1. A full-bridge neutral point clamped (NPC) inverter having an input and an output for converting a direct current voltage at said inverter input to an alternating current voltage at said inverter output acceptable for connection to a utility, said NPC full-bridge inverter comprising: eight switching elements S1 to S8, said switching elements S1 to S4 forming a first half of said NPC inverter full-bridge and said switching elements S5 to S8 forming a second half of said NPC inverter full-bridge inverter; anda pulse width modulator control unit having a predetermined carrier frequency, said control unit using for each carrier period either positive or negative values of a reference voltage to generate a predetermined number of signals to control the switching on and off of each of said eight switching elements in a predetermined pattern for a predetermined period of said carrier frequency period to thereby produce said alternating current voltage at said inverter output acceptable for connection to said utility and not produce between said inverter input and earth ground a carrier frequency component.

2. The full-bridge NPC inverter of claim 1 wherein said inverter output is connected to a utility whose voltage has a predetermined period and said reference voltage positive or negative values are selected for each carrier period to approximate a sinusoid over said utility voltage predetermined period.

3. The full-bridge NPC inverter of claim 1 wherein said switching elements S1, S4, S5 and S8 form an active voltage state when said voltage at said inverter output is equal to either a positive or negative value of said DC voltage at said inverter input and said switching elements S2, S3, S6 and S7 form a zero voltage state when said voltage at said inverter output is equal to zero.

4. The full-bridge NPC inverter of claim 3 wherein for all of said carrier periods for which said reference voltage has a positive value said switching elements S2 and S7 are always on, said switching elements S4 and S5 are always off, said switching elements S1 and S3 switch in opposition to each other and said switching elements S6 and S8 switch in opposition to each other to thereby produce said active voltage state when S1, S2, S7 and S8 are on and S3, S4, S5 and S6 are off and said zero voltage state when S2, S3, S6 and S7 are on and S1, S4, S5 and S8 are off.

5. The full-bridge NPC inverter of claim 3 wherein for all of said carrier periods for which said reference voltage has a negative value said switching elements S1 and S8 are always off, said switching elements S3 and S6 are always on, said switching elements S2 and S4 switch in opposition to each other and said switching elements S5 and S7 switch in opposition to each other to thereby produce said active voltage state when S3, S4, S5 and S6 are on and S1, S2, S7 and S8 are off and said zero voltage state when S2, S3, S6 and S7 are on and S1, S4, S5 and S8 are off.
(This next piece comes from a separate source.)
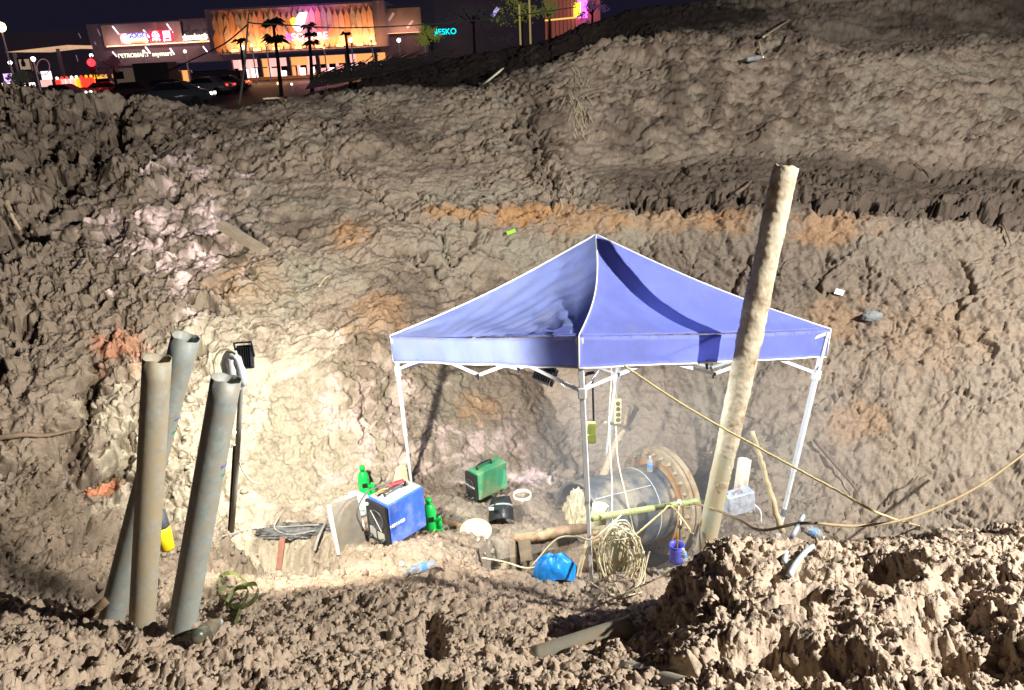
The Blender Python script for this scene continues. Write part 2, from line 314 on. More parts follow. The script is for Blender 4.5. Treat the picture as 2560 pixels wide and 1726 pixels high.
def soil_mat():
    m = bpy.data.materials.new('excavated_clay'); m.use_nodes = True; nt = m.node_tree; b = nt.nodes['Principled BSDF']
    b.inputs['Roughness'].default_value = .82; b.inputs['Specular IOR Level'].default_value = .25
    at = nt.nodes.new('ShaderNodeAttribute'); at.attribute_name = 'soil'
    tc = nt.nodes.new('ShaderNodeTexCoord')
    nz = nt.nodes.new('ShaderNodeTexNoise'); nz.inputs['Scale'].default_value = 38; nz.inputs['Detail'].default_value = 8; nz.inputs['Roughness'].default_value = .7
    nt.links.new(tc.outputs['Object'], nz.inputs['Vector'])
    mr = nt.nodes.new('ShaderNodeMapRange'); mr.inputs[1].default_value = .3; mr.inputs[2].default_value = .7; mr.inputs[3].default_value = .78; mr.inputs[4].default_value = 1.18
    nt.links.new(nz.outputs['Fac'], mr.inputs[0])
    mx = nt.nodes.new('ShaderNodeMix'); mx.data_type = 'RGBA'; mx.blend_type = 'MULTIPLY'; mx.inputs[0].default_value = 1
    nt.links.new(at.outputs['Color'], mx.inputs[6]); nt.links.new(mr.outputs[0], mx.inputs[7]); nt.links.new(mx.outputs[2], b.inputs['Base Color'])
    n3 = nt.nodes.new('ShaderNodeTexNoise'); n3.inputs['Scale'].default_value = 60; n3.inputs['Detail'].default_value = 5; nt.links.new(tc.outputs['Object'], n3.inputs['Vector'])
    bn = nt.nodes.new('ShaderNodeBump'); bn.inputs['Strength'].default_value = .7; bn.inputs['Distance'].default_value = .012
    nt.links.new(n3.outputs['Fac'], bn.inputs['Height']); nt.links.new(bn.outputs[0], b.inputs['Normal'])
    return m
SOIL = soil_mat()
def slab(name, r0, r1):
    g = GP[r0:r1 + 1]; n = g.shape[0]; me = bpy.data.meshes.new(name)
    co = np.ascontiguousarray(g.reshape(-1, 3), np.float32)
    i = np.arange((n - 1) * NU).reshape(n - 1, NU)[:, :-1].ravel()
    q = np.stack([i, i + 1, i + NU + 1, i + NU], 1).astype(np.int32)
    me.vertices.add(len(co)); me.vertices.foreach_set('co', co.ravel())
    me.loops.add(q.size); me.loops.foreach_set('vertex_index', q.ravel())
    me.polygons.add(len(q)); me.polygons.foreach_set('loop_start', np.arange(0, q.size, 4, dtype=np.int32))
    me.polygons.foreach_set('loop_total', np.full(len(q), 4, np.int32))
    me.polygons.foreach_set('use_smooth', np.ones(len(q), bool)); me.update()
    a = me.color_attributes.new('soil', 'FLOAT_COLOR', 'POINT')
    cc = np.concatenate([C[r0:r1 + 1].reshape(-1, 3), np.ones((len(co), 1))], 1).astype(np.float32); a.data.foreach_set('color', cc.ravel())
    o = bpy.data.objects.new(name, me); COL.objects.link(o); me.materials.append(SOIL); o['kind'] = 'structure'; return o
cuts = np.cumsum([0] + ROWS)
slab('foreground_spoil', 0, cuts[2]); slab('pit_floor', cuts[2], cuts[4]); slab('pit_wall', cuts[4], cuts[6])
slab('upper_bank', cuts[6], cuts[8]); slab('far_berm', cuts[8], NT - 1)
# ------------------------------------------------------------------ building helpers
def root(name, label, cat, loc, rz=0, group=None, kind=None):
    o = bpy.data.objects.new(name, None); COL.objects.link(o); o.location = loc; o.rotation_euler = (0, 0, rz); o.empty_display_size = .1
    o['label'] = label; o['category'] = cat
    if group: o['group'] = group
    if kind: o['kind'] = kind
    return o
def tagm(o, label=None, cat=None, group=None, kind=None):
    for k, v in (('label', label), ('category', cat), ('group', group), ('kind', kind)):
        if v: o[k] = v
    return o
def rmat(o): return Matrix.Translation(o.location) @ o.rotation_euler.to_matrix().to_4x4()
def part(name, bm, m, par=None, smooth=False, world=True, origin=None):
    me = bpy.data.meshes.new(name)
    if par is not None and world:
        M = Matrix.Identity(4); q = par; ch = []
        while q is not None: ch.append(rmat(q)); q = q.parent
        for x in reversed(ch): M = M @ x
        bm.transform(M.inverted())
    o = bpy.data.objects.new(name, me)
    if par is None and world:
        c = origin or sum((v.co for v in bm.verts), Vector()) / max(1, len(bm.verts)); bm.transform(Matrix.Translation(-Vector(c))); o.location = c
    bm.to_mesh(me); bm.free()
    if smooth: me.polygons.foreach_set('use_smooth', [True] * len(me.polygons))
    me.materials.append(m); COL.objects.link(o); o.parent = par; return o
def B(): return bmesh.new()
def box(bm, c, d, R=None, bev=0):
    r = bmesh.ops.create_cube(bm, size=1); vs = r['verts']
    M = Matrix.Translation(c) @ (R.to_4x4() if R is not None else Matrix.Identity(4)) @ Matrix.Diagonal((*d, 1))
    bmesh.ops.transform(bm, matrix=M, verts=vs)
    if bev:
        es = list({e for v in vs for e in v.link_edges}); bmesh.ops.bevel(bm, geom=es, offset=bev, segments=2, affect='EDGES', profile=.6)
def frame(d, up=(0, 0, 1)):
    d = Vector(d).normalized(); a = d.cross(Vector(up))
    if a.length < 1e-3: a = d.cross(Vector((1, 0, 0)))
    a.normalize(); return a, a.cross(d).normalized(), d
def bar(bm, p, q, w, h=None, bev=0):
    p, q = Vector(p), Vector(q); a, b, d = frame(q - p); R = Matrix((a, b, d)).transposed()
    box(bm, (p + q) / 2, (w, h or w, (q - p).length), R, bev)
def tube(bm, pts, r, n=8, caps=True, wob=0, flat=1):
    pts = [Vector(p) for p in pts]; rs = r if hasattr(r, '__len__') else [r] * len(pts); rings = []; pa = None
    for i, p in enumerate(pts):
        d = (pts[min(i + 1, len(pts) - 1)] - pts[max(i - 1, 0)]).normalized()
        if pa is None: pa, _, _ = frame(d)
        a = (pa - d * pa.dot(d)).normalized(); pa = a; b = d.cross(a)
        rings.append([bm.verts.new(p + (a * math.cos(t) + b * math.sin(t) * flat) * rs[i] * (1 + wob * random.uniform(-1, 1))) for t in [2 * math.pi * k / n for k in range(n)]])
    for A, Bq in zip(rings[:-1], rings[1:]):
        for k in range(n): bm.faces.new((A[k], A[(k + 1) % n], Bq[(k + 1) % n], Bq[k]))
    if caps: bm.faces.new(rings[0][::-1]); bm.faces.new(rings[-1])
    return rings
def curve(pts, n=40, wob=0):
    pts = [Vector(p) for p in pts]; out = []
    pts = [pts[0] * 2 - pts[1]] + pts + [pts[-1] * 2 - pts[-2]]; m = len(pts) - 3
    for i in range(n + 1):
        t = i / n * m; k = min(int(t), m - 1); f = t - k; a, b, c, d = pts[k:k + 4]
        v = .5 * ((2 * b) + (c - a) * f + (2 * a - 5 * b + 4 * c - d) * f * f + (3 * b - a - 3 * c + d) * f ** 3)
        out.append(v + Vector([random.uniform(-wob, wob) for _ in range(3)]))
    return out
def hollow(bm, p, q, ro, t, n=40, m=10, cut=0, wob=0, dentf=None):
    """open pipe with a wall"""
    p, q = Vector(p), Vector(q); a, b, d = frame(q - p); L = (q - p).length; O = []; I = []
    for i in range(m + 1):
        ro_ = []; ri_ = []
        for k in range(n):
            th = 2 * math.pi * k / n; s = L * i / m
            if i == m: s += wob * math.sin(th * 3 + 1) + wob * .6 * math.sin(th * 7)
            e = a * math.cos(th) + b * math.sin(th); rr = ro * (dentf(s / L, th) if dentf else 1)
            ro_.append(bm.verts.new(p + d * s + e * rr)); ri_.append(bm.verts.new(p + d * s + e * (rr - t)))
        O.append(ro_); I.append(ri_)
    for i in range(m):
        for k in range(n):
            k2 = (k + 1) % n
            bm.faces.new((O[i][k], O[i][k2], O[i + 1][k2], O[i + 1][k])); bm.faces.new((I[i][k2], I[i][k], I[i + 1][k], I[i + 1][k2]))
    for k in range(n):
        k2 = (k + 1) % n; bm.faces.new((O[m][k], O[m][k2], I[m][k2], I[m][k])); bm.faces.new((O[0][k2], O[0][k], I[0][k], I[0][k2]))
def lathe(bm, base, axis, prof, n=20):
    """prof: list of (radius, distance along the axis)"""
    a, b, d = frame(axis); rings = []
    for r, s in prof:
        rings.append([bm.verts.new(Vector(base) + d * s + (a * math.cos(t) + b * math.sin(t)) * max(r, 1e-4)) for t in [2 * math.pi * k / n for k in range(n)]])
    for A, Q_ in zip(rings[:-1], rings[1:]):
        for k in range(n): bm.faces.new((A[k], A[(k + 1) % n], Q_[(k + 1) % n], Q_[k]))
    bm.faces.new(rings[0][::-1]); bm.faces.new(rings[-1])
def RZ(a): return Matrix.Rotation(a, 3, 'Z')
def text(name, s, size, m, par, loc, R, depth=.004, align='CENTER'):
    c = bpy.data.curves.new(name, 'FONT'); c.body = s; c.size = size; c.extrude = depth; c.align_x = align; c.align_y = 'CENTER'; c.offset = size * .012
    t = bpy.data.objects.new('tmp_text', c); COL.objects.link(t); bpy.context.view_layer.update()
    me = bpy.data.meshes.new_from_object(t.evaluated_get(bpy.context.evaluated_depsgraph_get())); bpy.data.objects.remove(t)
    me.name = name; me.materials.clear(); me.materials.append(m)
    M = Matrix.Translation(loc) @ R.to_4x4()
    if par is not None: M = rmat(par).inverted() @ M
    me.transform(M)
    o = bpy.data.objects.new(name, me); COL.objects.link(o); o.parent = par; return o
FRONT = Matrix.Rotation(math.pi / 2, 3, 'X')     # lettering that faces the camera side
EMIT = lambda name, col, st: mat(name, col, .5, emit=(col, st), noise=0)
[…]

6. The full-bridge NPC inverter of claim 1 wherein said eight switching elements are arranged in four complementary pairs S1/S3, S4/S2, S5/S7, and S8/S6 of said switching elements where said S1 and S2 switching elements cannot both be on at the same time that said switching element S2 is on, said S4 and S2 switching elements cannot be both on at the same time that said switching element S3 is on, said S5 and S7 switching elements cannot be both on at the same time that said switching element S6 is on and said S8 and S6 switching elements cannot be both on at the same time that said switching element S7 is on.

7. The full-bridge NPC inverter of claim 1 wherein said switching elements S1, S2 and S3 cannot all be on at the same time, said switching elements S2, S3 and S4 cannot all be on at the same time, said switching elements S5, S6 and S7 cannot all be on at the same time and said switching elements S6, S7 and S8 cannot all be on at the same time.